The judgment clarifies the meaning of the terms “concealed”, “deliberately” and “deliberate commission of breach of duty” in the above provisions.

  1. Meaning of “concealed” under s32(1)(b): there is no need to prove the existence of a high-level and sophisticated conspiracy to meet this test. A fact will have been concealed if the defendant has kept it secret from the claimant. This may either be by taking active steps to hide it, or by failing to disclose it.

    Also, there is no need for a claimant to establish that the defendant was under a legal, moral or social duty to disclose the fact, nor to show that the defendant knew the fact was relevant to the claimant’s right of action. All that is required is that the defendant deliberately ensures that the claimant does not know about the fact in question and so cannot bring proceedings within the ordinary time limit.

    In this case, the Claimant had not been told about the commission and could not have found out earlier with reasonable diligence.

  2. Meaning of “deliberately” under s32(1)(b): the defendant has to have intended to conceal  the fact in question. Recklessness is not sufficient.

    In this case, the Defendant had made conscious decision not to tell the Claimant about the commission.

  3. Meaning of “deliberate commission of breach of duty” under s32(2): to rely on s32(2), a claimant must show that the defendant knew it was committing a breach of duty or intended to commit a breach of duty.

    As noted above, a deliberate act is not the same as a reckless one and recklessness is therefore not sufficient to meet the test. For example, a defendant could not be said to commit a breach of duty deliberately only if it realised that there was a risk that what it was doing might be a breach of duty and took that risk in circumstances where it was objectively unreasonable for it to do so.

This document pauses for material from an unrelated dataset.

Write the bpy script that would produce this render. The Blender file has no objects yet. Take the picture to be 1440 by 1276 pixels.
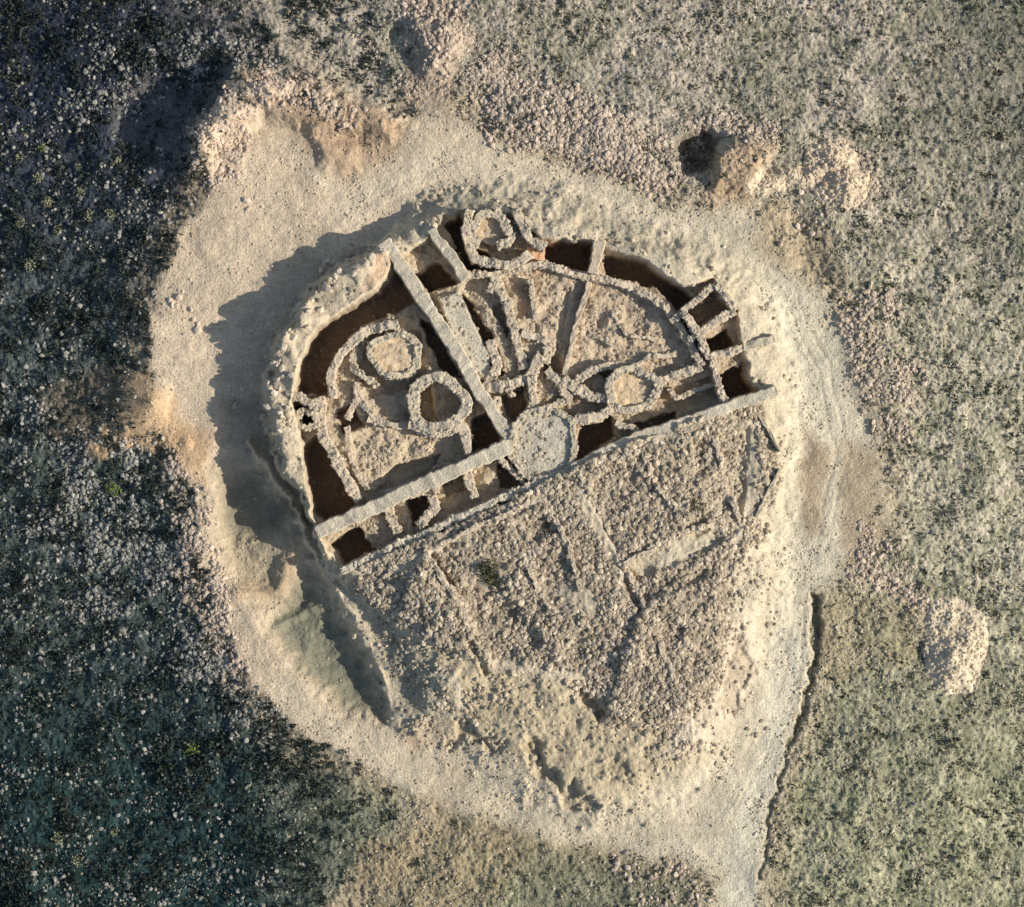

In this case, it had not been established that the Defendant knew or intended that its failure to disclose the commission to the Claimant would render their relationship unfair within the meaning of section 140A of the CCA. The breach of duty was therefore not deliberate. The Claimant could not therefore rely on s32(2) of the Limitation Act to stop the clock on that basis, but as she had already won on her primary argument under s32(1)(b) nothing turned on this point in her case.

Comment

Apart from its huge implications for PPI claims, where around 26,000 similar PPI cases should now be able to proceed, this decision helpfully confirms more generally the low bar for claimants to show that relevant facts were concealed from them. It is likely to have far-reaching consequences in cases involving deliberate concealment by a defendant seeking to raise a limitation defence, for example in the context of mis-selling/publication of misleading information, including s90/90A FSMA claims.

The impact of this judgment is more limited in the rapidly growing area of cartel damages claims, where defendants routinely raise limitation defences and claimants just as routinely rely on s32(1)(b). This is because in such claims both the concealment and its deliberate nature are clear from the context of the anticompetitive arrangement - if an entity is colluding with competitors to inflate a customer’s prices, for obvious reasons that party will consciously keep this to themselves and co-conspirators. The customer will not be told. In the context of such claims, it is rather the reasonable diligence standard which claimants are held to that has caused the most controversy in recent years. In a series of judgments claimants have been considered time-barred due to their “constructive” rather than actual knowledge of a cartel. Further guidance from the Supreme Court on this point would therefore be welcome, to ensure there is a level playing field across all sections of the Limitation Act. Nevertheless, this judgment is a reassuring one for prospective claimants and perhaps the start of a broader reinterpretation of the Limitation Act through a more claimant-friendly lens.